* Begin *

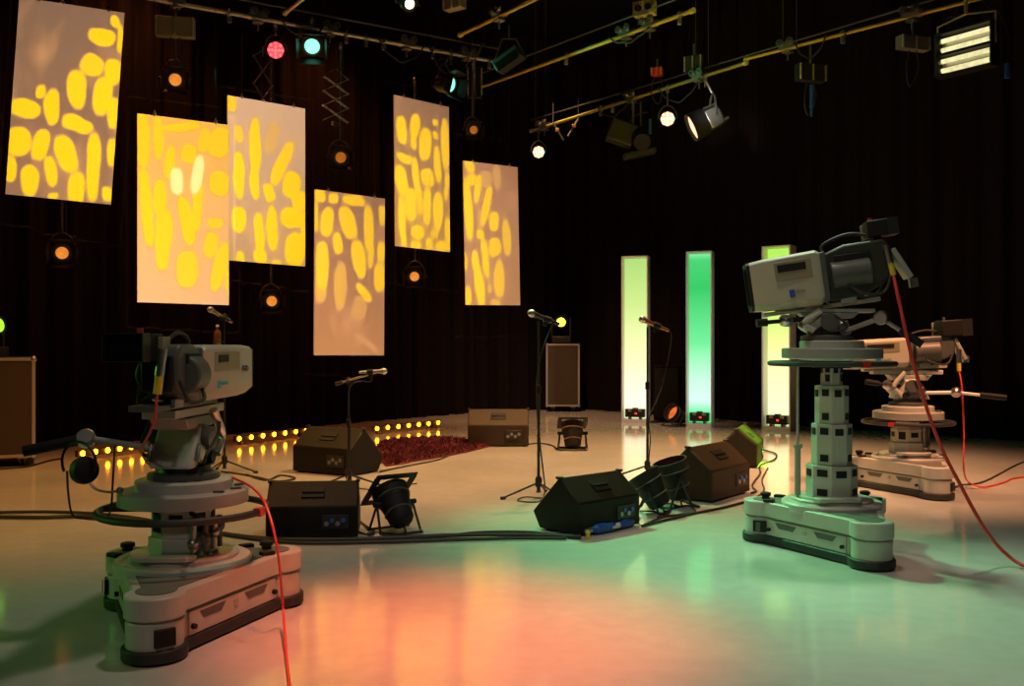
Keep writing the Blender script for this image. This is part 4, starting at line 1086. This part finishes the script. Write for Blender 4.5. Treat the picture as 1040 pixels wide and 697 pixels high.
    for e in (-1,1):
        B().box((.09,e*.075,.03),(.08,.02,.05)).build('lens_bracket', M['grey2'], t, .004)
        B().box((-.15,e*.075,.03),(.10,.02,.04)).build('body_bracket', M['grey2'], t, .004)
    B().tube([(-.05,by-.03,Hl*1.0),(-.06,by-.04,Hl*1.18),(b*.5,by-.03,Hl*1.30),(b*.85,by-.02,Hl*1.16),(b*.9,by,Hl*1.05)],.010,8).build('top_cable', M['rubber'], t)
    # viewfinder on its arm
    vx, vy, vz = vf; q = vfs
    B().tube([(b*.75,by,Hl*1.05),(b*.9,(by+vy)/2,vz-.01),(vx+.06*q,vy,vz+.03)],.018,8,3).build('viewfinder_arm', M['darkgrey'], t)
    v = B().box((vx,vy,vz+.06*q),(.19*q,.22*q,.15*q)).build('viewfinder', M['matte'], t, .012*q)
    hd = B().box((vx-.13*q,vy,vz+.135*q),(.09*q,.22*q,.006)).box((vx-.13*q,vy-.108*q,vz+.06*q),(.09*q,.006,.15*q)).box((vx-.13*q,vy+.108*q,vz+.06*q),(.09*q,.006,.15*q)).box((vx-.13*q,vy,vz-.013*q),(.09*q,.22*q,.006))
    hd.build('viewing_hood', M['black'], v)
    B().box((vx-.098*q,vy,vz+.06*q),(.006,.19*q,.12*q)).build('screen', M['glassd'], v)
    B().box((vx+.06*q,vy-.125*q,vz+.05*q),(.10*q,.03*q,.14*q)).build('viewfinder_bracket', M['tan'], v, .004)
    B().cyl((vx+.04*q,vy,vz+.135*q),(vx+.04*q,vy,vz+.165*q),.014,n=10).build('tally_lamp', M['red' if q < .9 else 'darkgrey'], v)
    return t

LP_ = V((-1.60,4.80,0))
ped, ztop = pedestal(LP_, 'low pedestal in the left foreground under the camera aimed away', .54, R(-86.5), [(.165,.33,.42),(.15,.42,.56)], windows=((0,.62),(2,.95)), plat=.305, mark=-.2, boff=.035)
pan_head((LP_.x,LP_.y,ztop), R(86), 1.045-ztop, 'grey pan and tilt head under the left foreground camera',
   [((-.10,.10,.15),(-.14,.42,.20),(-.22,.66,.15),'grey2',.22)])
lcam = V((LP_.x+.00, LP_.y-.13, 1.045))
CAML = studio_camera(lcam, R(86.5), 'broadcast camera at left aimed away, cream lens box with cyan badge', Ll=.68, Wl=.32, Hl=.272, vf=(-.34,.03,.235), blen=.30, body='darkgrey', by=-.05, vfs=.82, rear=False)

RP_ = V((2.11,6.5,0))
ped, ztop = pedestal(RP_, 'raised pedestal with tall stepped column in right foreground', 1.215, R(-85),
   [(.165,.33,.55),(.130,.55,.82),(.108,.82,1.07),(.07,1.07,1.225)], windows=((2,1.70),), rod=True, knobs=False, plat=.32, mark=-1.35, up=.64)
hb = 1.575
pan_head((RP_.x-.03,RP_.y,ztop), R(171), hb-ztop, 'pan and tilt head under the raised right foreground camera',
   [((.12,.10,.14),(.28,.14,.125),(.45,.18,.11),'matte',.05),((-.10,.12,.06),(-.30,.20,.14),(-.52,.25,-.02),'steel',.14)])
CAMR = studio_camera((RP_.x-.05,RP_.y,hb), R(171), 'broadcast camera raised high at right, cream lens box with blue badge aimed left', Ll=.45, Wl=.32, Hl=.36, pitch=R(8), vf=(-.40,-.02,.43), blen=.46, flare=.95, vfs=.72)

TP_ = V((3.66,9.1,0))
ped, ztop = pedestal(TP_, 'low pedestal lit orange, farthest right behind the raised camera', .62, R(-88), [(.17,.33,.44),(.15,.44,.56),(.13,.56,.63)], plat=.31, windows=((0,.9),), mark=-2.3)
pan_head((TP_.x,TP_.y,ztop), R(174), 1.105-ztop, 'pan and tilt head under the farthest studio camera',
   [((-.10,.12,.12),(-.36,.20,.13),(-.75,.26,.09),'white',.20),((.10,.10,.18),(.22,.14,.19),(.40,.16,.22),'matte',.1)])
CAMT = studio_camera((TP_.x-.02,TP_.y,1.105), R(174), 'farthest broadcast camera, cream lens box half hidden by the raised camera', Ll=.60, Wl=.29, Hl=.27, pitch=R(3), vf=(-.40,.0,.30), blen=.42, body='darkgrey')

# headset hanging on the left pan bar
hs = P(80,474,4.62)
t = thing('headset', 'black intercom headset hanging from the left camera pan bar', 'headset', hs)
B().torus((0,0,.02), .095, .007, (.3,1,0), 24, 6, -.5, pi+.5).build('headband', M['black'], t)
e = B().lathe([(.02,-.03),(.062,-.025),(.066,0),(.062,.018),(.03,.022)], (.035,-.02,-.015),(.8,-.55,.1),22).build('ear_cup', M['rubber'], t)
B().lathe([(.034,0),(.058,.010),(.034,.02)], (.052,-.032,-.013),(.8,-.55,.1),22).build('ear_pad', M['matte'], e)
B().tube([(.05,-.02,-.06),(.09,-.03,-.10),(.15,-.03,-.115),(.20,-.03,-.11)],.006,8).sphere((.205,-.03,-.108),.018,10,6).build('microphone_boom', M['steel'], t)
o = B().tube([hs+V((-.055,0,-.02)), hs+V((-.05,0,-.12)), hs+V((-.03,0,-.225)), hs+V((.03,0,-.245)), hs+V((.115,0,-.245)), hs+V((.15,0,-.20)), hs+V((.16,0,-.06)), hs+V((.17,0,.10))],.005,6).build('headset_cable', M['rubber'])
tag(o, 'thin black headset cable looping below the left camera pan bar', 'cable')

# camera connectors and red cables
def red_cable(pts, label, r=.011, conn=True, d0=(0,0,1)):
    o = B().tube(pts, r, 8, 8).build('camera_cable', M['red']); tag(o, label, 'cable', 'red camera cables')
    if conn:
        a = V(pts[0]); dd = V(d0).normalized()
        t = o
        B().cyl(a+dd*-.01, a+dd*.075, .019, n=12).build('yellow_sleeve', M['yellow'], t)
        B().cyl(a+dd*.07, a+dd*.19, .021, n=14).build('metal_connector', M['silver'], t)
    return o
lc0 = P(160,398,4.30)
red_cable([lc0, P(157,425,4.32), P(152,440,4.40), P(144,460,4.70), P(160,476,5.04), P(205,478,5.08), P(232,484,4.95), P(257,496,4.75), P(271,516,4.6), P(282,560,4.5), F(287.5,640)+V((0,0,.10)), F(290,662)+V((0,0,.02)), F(293,690)+V((0,0,.012)), F(296,720)+V((0,0,.012)), F(300,800)+V((0,0,.012))],
    'red cable from the left foreground camera down onto the floor', .0065, True, (.12,.0,1))
rc0 = P(907,278,6.28)
red_cable([rc0, P(914,310,6.2), P(924,355,6.15), P(938,405,6.1), P(955,452,6.05), P(975,492,6.0), P(1000,537,5.98), P(1022,563,5.96), F(1046,579)+V((0,0,.012)), F(1100,590)+V((0,0,.012)), F(1200,600)+V((0,0,.012))],
    'red cable swinging from the raised right foreground camera to the floor', .011, True, (-.25,.0,1))
tc0 = P(974,376,8.95)
red_cable([tc0, P(977,395,8.9), P(979,440,8.9), P(979,478,8.85), F(985,493)+V((0,0,.02)), F(1000,496)+V((0,0,.012)), F(1020,491)+V((0,0,.012)), F(1030,487)+V((0,0,.012)), F(1060,484)+V((0,0,.012))],
    'red cable from the farthest studio camera trailing right along the floor', .008, True, (0,0,1))

# floor cables
def floor_cable(pts, label, r=.010, m='rubber'):
    o = B().tube([F(*p)+V((0,0,r+.002)) for p in pts], r, 6, 6).build('floor_cable', M[m]); tag(o, label, 'cable', 'black cables on the floor'); return o
floor_cable([(-30,527),(40,528),(90,527),(160,533),(250,548),(330,551),(400,549),(470,546),(540,546),(590,548)], 'thick black cable across the floor from left edge to the blue plugs', .016)
floor_cable([(-30,523),(60,522),(130,527),(200,540),(290,553),(380,553),(450,551),(520,549),(575,549)], 'black cable beside the thick one, entering at the left edge', .013)
floor_cable([(310,553),(400,551),(440,547),(490,542),(540,542),(580,547)], 'black cable bowing away in front of the tall microphone stand', .009)
floor_cable([(652,536),(680,529),(705,523),(735,517),(765,509)], 'black cable from the blue plugs past the floor lamps', .010)
floor_cable([(655,534),(672,527),(690,524),(706,521),(700,515),(682,518),(668,527)], 'black cable coiled under the two leaning floor lamps', .008)
floor_cable([(763,502),(768,500),(764,494),(772,482),(772,474),(786,468),(788,462),(776,458)], 'black cable running up to the green-lit wedge monitor', .009)
floor_cable([(763,506),(770,505),(776,498),(774,488),(780,476)], 'short black cable right of the brown-lit wedge monitor', .007)
floor_cable([(386,480),(400,477),(420,473),(445,468),(457,463)], 'thin black cable along the near edge of the rug', .008)
floor_cable([(250,483),(270,489),(285,484),(300,487),(282,490),(262,486),(240,482),(225,480)], 'tangle of black cable left of the wedge monitors', .009)
floor_cable([(362,528),(372,536),(380,541),(374,545),(362,541)], 'short cable between darkest wedge monitor and floor lamp', .008)
floor_cable([(537,452),(548,451),(560,453),(566,457)], 'thin cable from the farthest wedge monitor to the copper-lit floor lamp', .009)
floor_cable([(-20,478),(20,476),(36,473),(50,469),(62,467)], 'black cable by the casters of the wide flight case', .010)
floor_cable([(965,500),(975,494),(1000,490),(1040,470),(1080,462)], 'thin dark cable at the right edge behind the farthest camera', .008)

# blue plugs next to the nearest wedge
for a, b, lb, tip in (((600,544),(624,540),'blue mains plug lying nearest the wedge monitor, left one','silver'),((628,539),(648,532),'blue and white mains plug lying right of the other one','white')):
    A_, B_ = F(*a), F(*b); d = (B_-A_); L_ = d.length; d.normalize(); A_.z = .038
    t = thing('mains_plug', lb, 'plug', A_, group='blue plugs on the floor')
    B().lathe([(.02,0),(.024,L_*.15),(.034,L_*.2),(.036,L_*.6),(.028,L_*.65)],(0,0,0),d,16).build('plug_body', M['blue'], t)
    B().lathe([(.022,L_*.62),(.030,L_*.68),(.030,L_*.9),(.022,L_)],(0,0,0),d,16).build('coupler', M['white' if tip == 'white' else 'blue'], t)
    B().lathe([(.014,-L_*.3),(.021,0)],(0,0,0),d,12).build('cable_gland', M[tip], t)
p = F(597,548)
t = thing('cable_tag', 'tiny yellow tag standing on the cable by the nearest wedge monitor', 'tag', p)
B().box((0,0,.03),(.03,.012,.06)).build('tag_plate', M['yellow'], t, .002)

# ------------------------------------------------------------------ lights
def spot(loc, target, energy, col, size, blend=.6, r=.25):
    ld = bpy.data.lights.new('unseen_spot', 'SPOT'); ld.energy = energy; ld.color = col; ld.spot_size = R(size); ld.spot_blend = blend; ld.shadow_soft_size = r
    o = bpy.data.objects.new('unseen_spot', ld); COL.objects.link(o); o.location = loc
    o.rotation_euler = (V(target)-V(loc)).to_track_quat('-Z','Y').to_euler(); return o
spot((1.2,11.3,7.0), (1.1,11.4,0), 4200, (1,.52,.21), 75, .9)          # warm pool mid stage
spot((-3.5,9.0,6.8), (-3.3,9.2,0), 1500, (1,.40,.10), 66, .8)        # orange wash back left
spot((.4,3.2,6.5), F(480,640), 3700, (1,.16,.05), 25, 1)             # salmon pool in front
spot((-4.5,3.0,6.0), F(15,555), 160, (.35,1,.15), 34, 1)             # green at left
spot((-2.2,12.2,6.8), F(690,555), 4600, (.20,1,.38), 25, 1)          # green right of centre, from the back
spot((2.0,8.5,6.6), F(1000,640), 1000, (.72,1,.66), 44, 1)           # pale green at right
spot((4.2,6.6,6.8), F(915,482), 3600, (1,.42,.20), 46, 1)            # pink-orange back right
spot((-1,-2,6.0), (.6,5.5,0), 340, (.95,.90,.72), 46, 1)             # added unseen fill from behind the camera
spot((.6,5.5,7.2), (.6,5.6,0), 420, (1,.90,.70), 90, 1)              # added unseen overhead fill
spot((.5,3.5,6.5), (2.1,6.5,1.6), 45, (.95,1,.72), 30, 1)            # onto right camera
spot((.35,16.2,7.0), (.9,17.7,.2), 1500, (1,.52,.24), 56, 1)         # added unseen lamp, warm on the upright case
spot((-6.0,4.6,1.7), (-2.0,4.8,.35), 95, (.2,1,.08), 40, 1, .1)     # green edge light from the left
spot((-4.75,12.75,6.9), (-4.9,13.2,0), 300, (1,.26,.07), 105, 1)      # added unseen lamps, low orange glow down the curtain folds
spot((-2.5,15.3,6.9), (-2.6,15.8,0), 300, (1,.26,.07), 105, 1)  # second added lamp for the curtain glow
spot((2.5,8.5,2.4), (2.3,13.2,5.5), 330, (1,.9,.06), 50, 1, .1)      # added unseen lamp, yellow light up onto the bars
spot((5.2,8.0,4.5), (2.6,15.5,1.2), 500, (1,.85,.75), 26, 1, .1)     # side light on the columns
spot((5.0,10.8,6.6), (2.70,11.0,.36), 20000, (.42,1,.03), 6.5, 1, .05)     # added unseen lamp, green onto the wedge by the column
spot((2.0,11.6,4.6), (3.05,14.7,4.75), 260, (1,.95,.9), 15, 1, .1)     # added unseen lamp brightening the silver spotlight

w = bpy.data.worlds.new('dark_studio'); sc.world = w; w.use_nodes = True
w.node_tree.nodes['Background'].inputs['Color'].default_value = (.02,.018,.016,1); w.node_tree.nodes['Background'].inputs['Strength'].default_value = .05

# ------------------------------------------------------------------ camera
cd = bpy.data.cameras.new('photo_camera'); cd.sensor_width = 36; cd.lens = 36*FPX/1040; cd.clip_end = 100
co = bpy.data.objects.new('photo_camera', cd); COL.objects.link(co); co.location = (0,0,H); co.rotation_euler = (pi/2,0,0)
sc.camera = co
sc.view_settings.view_transform = 'Standard'
sc.view_settings.look = 'None'
sc.cycles.use_denoising = True
sc.cycles.max_bounces = 6
sc.cycles.sample_clamp_indirect = 6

* End *

**Task details**. From the first line above through the line containing "CAML = studio_camera(lcam, R(86.5), 'broadcast", copy everything exactly, without the pictures.

**Output for this exercise**.
Keep writing the Blender script for this image. This is part 4, starting at line 1086. This part finishes the script. Write for Blender 4.5. Treat the picture as 1040 pixels wide and 697 pixels high.
    for e in (-1,1):
        B().box((.09,e*.075,.03),(.08,.02,.05)).build('lens_bracket', M['grey2'], t, .004)
        B().box((-.15,e*.075,.03),(.10,.02,.04)).build('body_bracket', M['grey2'], t, .004)
    B().tube([(-.05,by-.03,Hl*1.0),(-.06,by-.04,Hl*1.18),(b*.5,by-.03,Hl*1.30),(b*.85,by-.02,Hl*1.16),(b*.9,by,Hl*1.05)],.010,8).build('top_cable', M['rubber'], t)
    # viewfinder on its arm
    vx, vy, vz = vf; q = vfs
    B().tube([(b*.75,by,Hl*1.05),(b*.9,(by+vy)/2,vz-.01),(vx+.06*q,vy,vz+.03)],.018,8,3).build('viewfinder_arm', M['darkgrey'], t)
    v = B().box((vx,vy,vz+.06*q),(.19*q,.22*q,.15*q)).build('viewfinder', M['matte'], t, .012*q)
    hd = B().box((vx-.13*q,vy,vz+.135*q),(.09*q,.22*q,.006)).box((vx-.13*q,vy-.108*q,vz+.06*q),(.09*q,.006,.15*q)).box((vx-.13*q,vy+.108*q,vz+.06*q),(.09*q,.006,.15*q)).box((vx-.13*q,vy,vz-.013*q),(.09*q,.22*q,.006))
    hd.build('viewing_hood', M['black'], v)
    B().box((vx-.098*q,vy,vz+.06*q),(.006,.19*q,.12*q)).build('screen', M['glassd'], v)
    B().box((vx+.06*q,vy-.125*q,vz+.05*q),(.10*q,.03*q,.14*q)).build('viewfinder_bracket', M['tan'], v, .004)
    B().cyl((vx+.04*q,vy,vz+.135*q),(vx+.04*q,vy,vz+.165*q),.014,n=10).build('tally_lamp', M['red' if q < .9 else 'darkgrey'], v)
    return t

LP_ = V((-1.60,4.80,0))
ped, ztop = pedestal(LP_, 'low pedestal in the left foreground under the camera aimed away', .54, R(-86.5), [(.165,.33,.42),(.15,.42,.56)], windows=((0,.62),(2,.95)), plat=.305, mark=-.2, boff=.035)
pan_head((LP_.x,LP_.y,ztop), R(86), 1.045-ztop, 'grey pan and tilt head under the left foreground camera',
   [((-.10,.10,.15),(-.14,.42,.20),(-.22,.66,.15),'grey2',.22)])
lcam = V((LP_.x+.00, LP_.y-.13, 1.045))
CAML = studio_camera(lcam, R(86.5), 'broadcast camera at left aimed away, cream lens box with cyan badge', Ll=.68, Wl=.32, Hl=.272, vf=(-.34,.03,.235), blen=.30, body='darkgrey', by=-.05, vfs=.82, rear=False)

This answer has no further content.